Rumford Economic Development Director George O’Keefe, right, and Town Manager Stacy Carter, center, discuss economic issues with U.S. Rep. Jared Golden of Lewiston, second from left, and Small Business Administration Rural Affairs Director Michelle Christian, left, at the Town Hall on Wednesday. Bruce Farrin/Rumford Falls Times

RUMFORD — Economic Development Director George O’Keefe told Congressman Jared Golden and a Small Business Administration official Wednesday that grants of $10,000 are needed to spur local business.

“I feel very strongly that there should be a way for us to be able to provide micro-enterprise grants,” O’Keefe said during a meeting at the Town Hall. “There’s a barrier that shouldn’t exist,” he said, “especially in a case where someone is credit worthy.

“You’re talking about $10,000 . . . There are people, who, for $10,000 of grant money, would be willing to sign on the dotted line, and you’d get it out of the tax returns for the next 10 years if they fail or default on it for some reason,” he said.

Not having that “hurts us, badly,” he said. “This Island would be full if I had that kind of money to work with, individually.”

The Island is the downtown business district.

Michelle Christian, rural affairs director for the Small Business Administration’s mid-Atlantic region, asked O’Keefe if he believed it would take that little to get going.

“Oh yes.

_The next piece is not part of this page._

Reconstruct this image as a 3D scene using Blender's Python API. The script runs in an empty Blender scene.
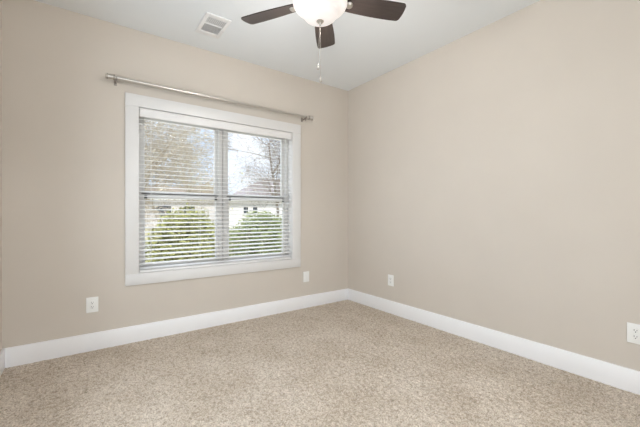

No question,” O’Keefe said.

“We want to attract business and tax base that supports what we have,” Town Manager Stacy Carter said.

“The lenders are trying to be very conservative in terms of how they consider a business owner’s potential assets that get counted up towards qualifying,” Golden said. “I think George is right. The problem is really that people are having a hard time getting to yes on the loan side.”

“A $10,000 micro is a totally different thing to us than a $50,000,” O’Keefe said. “We need the ability for somebody to walk in the door and be like ‘I want to do something really small. I just need enough to get a space open.'”

Christian said micro-loans come with support from her agency.

“SBA has all those free services,” she said. “We don’t want people to go online and Google how to obtain a loan because they’re put at risk.”

“That’s where your advising is very positive,” O’Keefe said. “If you have the ability for someone to walk in the door and look at $10,000, you get to have that two- to three-hour conversation with them, and a couple of repeat visits.”

“And they stay with you,” Christian said. “So you have that support during your business life. And that’s invaluable. People go out and spend a lot of money on these business services that we provide.”

Following the 30-minute meeting, the group visited several small businesses downtown.